You’ve tried multiple combinations of rules, but invalid data still makes it through. Or valid data can’t make it past validation. Or the validation code throws up an error.

You just want this field to be required and that field to be optional, and maybe be a number. It seems small enough and you just want to sleep instead of fiddling with Laravel validations!

Here are some reasons you might be having trouble:

Reason 1: You aren’t using the right HTML element

Maybe you’re using checkboxes and you want to check that one and only one is checked? Use a radio button instead!

If you want numeric data, you can simplify things by using a number input instead of text field. Though it might be the other way around if you’re looking for a “number” that has leading zeroes, like James Bond’s agent number “007”!

Also, make sure you’re using your HTML elements correctly. If you’re using checkboxes, make sure you’re using them correctly: give all your checkboxes the same name and different values and that will help your validation work. You can check the value instead of checking checkbox names and values.

Reason 2: Your input’s data structure doesn’t lend itself to validation

If you’ve generated your form from an array of information from your database or a configuration array.
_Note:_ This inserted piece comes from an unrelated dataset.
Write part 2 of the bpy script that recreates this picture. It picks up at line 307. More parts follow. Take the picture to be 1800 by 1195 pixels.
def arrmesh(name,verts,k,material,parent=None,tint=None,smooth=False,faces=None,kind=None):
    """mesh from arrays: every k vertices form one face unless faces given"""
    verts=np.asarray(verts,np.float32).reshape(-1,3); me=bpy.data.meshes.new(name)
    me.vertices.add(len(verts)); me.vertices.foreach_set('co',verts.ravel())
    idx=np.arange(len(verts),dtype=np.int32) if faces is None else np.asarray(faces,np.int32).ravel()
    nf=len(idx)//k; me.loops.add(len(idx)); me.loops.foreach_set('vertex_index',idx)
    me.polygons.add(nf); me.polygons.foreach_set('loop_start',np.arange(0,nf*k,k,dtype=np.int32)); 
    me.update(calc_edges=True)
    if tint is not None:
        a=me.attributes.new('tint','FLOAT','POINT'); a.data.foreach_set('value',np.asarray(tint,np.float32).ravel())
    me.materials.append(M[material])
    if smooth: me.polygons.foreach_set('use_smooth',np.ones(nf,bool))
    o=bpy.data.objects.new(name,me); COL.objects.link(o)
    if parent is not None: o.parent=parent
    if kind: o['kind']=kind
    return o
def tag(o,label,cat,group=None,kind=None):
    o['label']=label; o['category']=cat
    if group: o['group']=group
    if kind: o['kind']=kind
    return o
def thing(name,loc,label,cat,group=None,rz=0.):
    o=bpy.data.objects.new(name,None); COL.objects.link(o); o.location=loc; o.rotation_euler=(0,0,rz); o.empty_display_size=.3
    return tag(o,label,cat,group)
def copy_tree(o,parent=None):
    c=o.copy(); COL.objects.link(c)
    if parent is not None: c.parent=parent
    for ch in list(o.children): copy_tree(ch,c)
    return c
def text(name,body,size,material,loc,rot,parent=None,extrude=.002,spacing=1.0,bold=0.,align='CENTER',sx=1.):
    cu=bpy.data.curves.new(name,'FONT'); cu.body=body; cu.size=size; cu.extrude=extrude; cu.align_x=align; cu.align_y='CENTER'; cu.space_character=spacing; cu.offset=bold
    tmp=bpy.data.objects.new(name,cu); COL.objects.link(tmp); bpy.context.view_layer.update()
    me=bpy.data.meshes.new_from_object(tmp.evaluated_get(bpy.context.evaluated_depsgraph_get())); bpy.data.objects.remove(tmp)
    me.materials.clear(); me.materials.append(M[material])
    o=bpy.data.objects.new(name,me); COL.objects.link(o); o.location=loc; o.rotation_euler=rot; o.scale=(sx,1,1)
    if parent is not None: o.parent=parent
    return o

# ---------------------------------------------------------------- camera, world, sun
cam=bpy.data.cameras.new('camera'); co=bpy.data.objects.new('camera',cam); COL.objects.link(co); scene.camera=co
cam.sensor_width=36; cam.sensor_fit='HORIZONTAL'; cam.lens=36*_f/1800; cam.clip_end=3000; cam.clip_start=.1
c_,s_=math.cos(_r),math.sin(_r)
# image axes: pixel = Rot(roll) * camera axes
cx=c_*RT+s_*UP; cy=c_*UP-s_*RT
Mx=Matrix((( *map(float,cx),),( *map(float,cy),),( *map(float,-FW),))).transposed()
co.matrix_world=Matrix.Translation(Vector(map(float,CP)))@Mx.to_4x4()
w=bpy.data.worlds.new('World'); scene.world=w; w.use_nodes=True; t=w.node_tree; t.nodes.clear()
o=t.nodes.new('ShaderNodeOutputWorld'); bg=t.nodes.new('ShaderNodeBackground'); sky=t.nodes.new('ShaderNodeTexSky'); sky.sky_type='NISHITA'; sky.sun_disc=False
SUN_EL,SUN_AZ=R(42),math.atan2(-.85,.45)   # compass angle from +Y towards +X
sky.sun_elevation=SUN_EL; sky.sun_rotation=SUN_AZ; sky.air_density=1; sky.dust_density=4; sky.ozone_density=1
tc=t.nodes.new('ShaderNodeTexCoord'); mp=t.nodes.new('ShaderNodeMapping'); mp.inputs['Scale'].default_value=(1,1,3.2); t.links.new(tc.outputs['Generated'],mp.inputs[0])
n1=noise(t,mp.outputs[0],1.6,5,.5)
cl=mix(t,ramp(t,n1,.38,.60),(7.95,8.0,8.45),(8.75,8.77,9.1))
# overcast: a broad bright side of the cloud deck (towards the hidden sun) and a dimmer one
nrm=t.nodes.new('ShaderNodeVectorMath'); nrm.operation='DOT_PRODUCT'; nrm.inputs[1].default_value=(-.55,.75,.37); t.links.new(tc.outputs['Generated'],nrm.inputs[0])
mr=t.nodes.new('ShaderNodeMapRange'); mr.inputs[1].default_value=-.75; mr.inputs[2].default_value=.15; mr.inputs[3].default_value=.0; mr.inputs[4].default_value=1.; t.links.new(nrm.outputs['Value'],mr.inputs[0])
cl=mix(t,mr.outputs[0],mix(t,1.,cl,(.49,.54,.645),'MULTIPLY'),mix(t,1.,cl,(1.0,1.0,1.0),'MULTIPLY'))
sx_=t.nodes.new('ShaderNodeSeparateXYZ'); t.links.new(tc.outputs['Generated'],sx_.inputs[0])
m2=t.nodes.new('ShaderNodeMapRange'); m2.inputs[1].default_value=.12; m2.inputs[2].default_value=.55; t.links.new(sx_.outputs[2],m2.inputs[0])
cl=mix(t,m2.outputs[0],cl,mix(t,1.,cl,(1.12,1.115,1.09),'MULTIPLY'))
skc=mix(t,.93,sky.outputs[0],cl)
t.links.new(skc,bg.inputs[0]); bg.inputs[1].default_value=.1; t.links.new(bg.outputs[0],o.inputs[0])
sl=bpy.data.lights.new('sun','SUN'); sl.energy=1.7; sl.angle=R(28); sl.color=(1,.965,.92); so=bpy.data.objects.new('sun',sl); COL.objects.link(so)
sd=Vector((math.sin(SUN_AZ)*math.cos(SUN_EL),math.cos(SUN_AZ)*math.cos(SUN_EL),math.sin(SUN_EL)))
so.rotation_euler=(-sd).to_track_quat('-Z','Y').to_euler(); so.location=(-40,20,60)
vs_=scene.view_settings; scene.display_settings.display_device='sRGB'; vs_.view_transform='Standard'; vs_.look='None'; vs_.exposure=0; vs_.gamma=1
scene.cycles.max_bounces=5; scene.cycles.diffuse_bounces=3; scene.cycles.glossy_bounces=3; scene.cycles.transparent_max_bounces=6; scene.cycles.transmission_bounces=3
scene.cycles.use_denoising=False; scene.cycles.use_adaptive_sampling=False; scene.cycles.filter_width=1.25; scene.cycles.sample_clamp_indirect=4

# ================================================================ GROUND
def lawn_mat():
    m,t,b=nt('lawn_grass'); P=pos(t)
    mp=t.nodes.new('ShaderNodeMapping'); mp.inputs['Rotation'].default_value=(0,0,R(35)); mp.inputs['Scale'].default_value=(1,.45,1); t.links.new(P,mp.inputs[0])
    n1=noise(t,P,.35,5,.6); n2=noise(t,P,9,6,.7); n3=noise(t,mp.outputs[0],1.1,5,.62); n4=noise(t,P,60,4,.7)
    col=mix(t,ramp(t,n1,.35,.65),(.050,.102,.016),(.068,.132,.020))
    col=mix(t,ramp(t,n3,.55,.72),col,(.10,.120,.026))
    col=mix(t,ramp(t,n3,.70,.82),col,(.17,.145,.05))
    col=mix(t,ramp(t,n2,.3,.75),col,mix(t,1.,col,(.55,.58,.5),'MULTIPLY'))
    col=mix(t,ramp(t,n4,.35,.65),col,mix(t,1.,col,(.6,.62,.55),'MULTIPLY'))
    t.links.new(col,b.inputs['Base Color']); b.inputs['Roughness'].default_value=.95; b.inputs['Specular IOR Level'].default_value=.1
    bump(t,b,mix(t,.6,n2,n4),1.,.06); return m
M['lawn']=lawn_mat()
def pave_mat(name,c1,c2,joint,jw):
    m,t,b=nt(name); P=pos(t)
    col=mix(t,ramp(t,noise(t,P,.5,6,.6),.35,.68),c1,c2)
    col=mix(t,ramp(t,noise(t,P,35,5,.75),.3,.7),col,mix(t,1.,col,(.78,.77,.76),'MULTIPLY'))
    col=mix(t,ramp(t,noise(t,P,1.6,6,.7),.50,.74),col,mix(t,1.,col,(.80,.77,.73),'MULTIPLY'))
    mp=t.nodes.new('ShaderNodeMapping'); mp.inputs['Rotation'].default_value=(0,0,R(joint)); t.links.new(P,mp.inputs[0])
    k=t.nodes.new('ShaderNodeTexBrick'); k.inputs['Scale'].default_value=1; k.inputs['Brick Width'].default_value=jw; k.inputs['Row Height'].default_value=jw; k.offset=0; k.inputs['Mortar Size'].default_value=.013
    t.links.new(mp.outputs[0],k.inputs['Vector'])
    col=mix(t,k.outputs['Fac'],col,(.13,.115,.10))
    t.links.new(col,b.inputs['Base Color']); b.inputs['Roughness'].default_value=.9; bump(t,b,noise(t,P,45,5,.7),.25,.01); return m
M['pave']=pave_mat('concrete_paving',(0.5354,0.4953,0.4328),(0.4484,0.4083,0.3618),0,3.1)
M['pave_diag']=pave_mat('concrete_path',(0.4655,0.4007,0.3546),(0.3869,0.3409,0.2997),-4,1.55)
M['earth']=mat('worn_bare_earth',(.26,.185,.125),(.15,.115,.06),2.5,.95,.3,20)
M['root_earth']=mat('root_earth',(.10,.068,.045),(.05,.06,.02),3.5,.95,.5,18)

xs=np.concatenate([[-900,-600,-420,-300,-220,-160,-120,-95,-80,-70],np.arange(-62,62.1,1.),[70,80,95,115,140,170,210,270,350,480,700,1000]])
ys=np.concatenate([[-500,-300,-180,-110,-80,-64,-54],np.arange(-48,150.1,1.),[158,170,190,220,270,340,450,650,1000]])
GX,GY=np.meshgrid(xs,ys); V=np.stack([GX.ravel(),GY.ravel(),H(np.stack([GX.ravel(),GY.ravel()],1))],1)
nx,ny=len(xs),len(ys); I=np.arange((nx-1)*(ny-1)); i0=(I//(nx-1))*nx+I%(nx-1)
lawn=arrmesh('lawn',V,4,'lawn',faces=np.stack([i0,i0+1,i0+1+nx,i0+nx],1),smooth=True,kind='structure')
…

In this scenario, you might use an ID from that array to separate the form, but now you want to validate against those IDs. The problem is: those IDs are now input array keys, not values.

Remember, your validation rules only really run against the values. What you could do to validate the keys as well is, before validation begins, prepare another array of values using the PHP method array_keys.

Reason 3: Your validation doesn’t fit the Laravel built in validations

Sometimes you have a validation that goes beyond what you can do with Laravel’s string validators. Maybe only specific combinations user responses should be allowed. Laravel’s built in validators have some ability to handle database lookups for you, but maybe you need to use a scope or some other constraint on top of the database lookup.

If you’ve ruled out the other reasons and you still can’t seem to make it work with Laravel’s built in validation, it’s time for a custom validation rule. Laravel gives you a template and base object to create your own rule, where you can do anything you need to validate user input. Then youcan use this rule in any form by importing that class and adding it to your array of rules.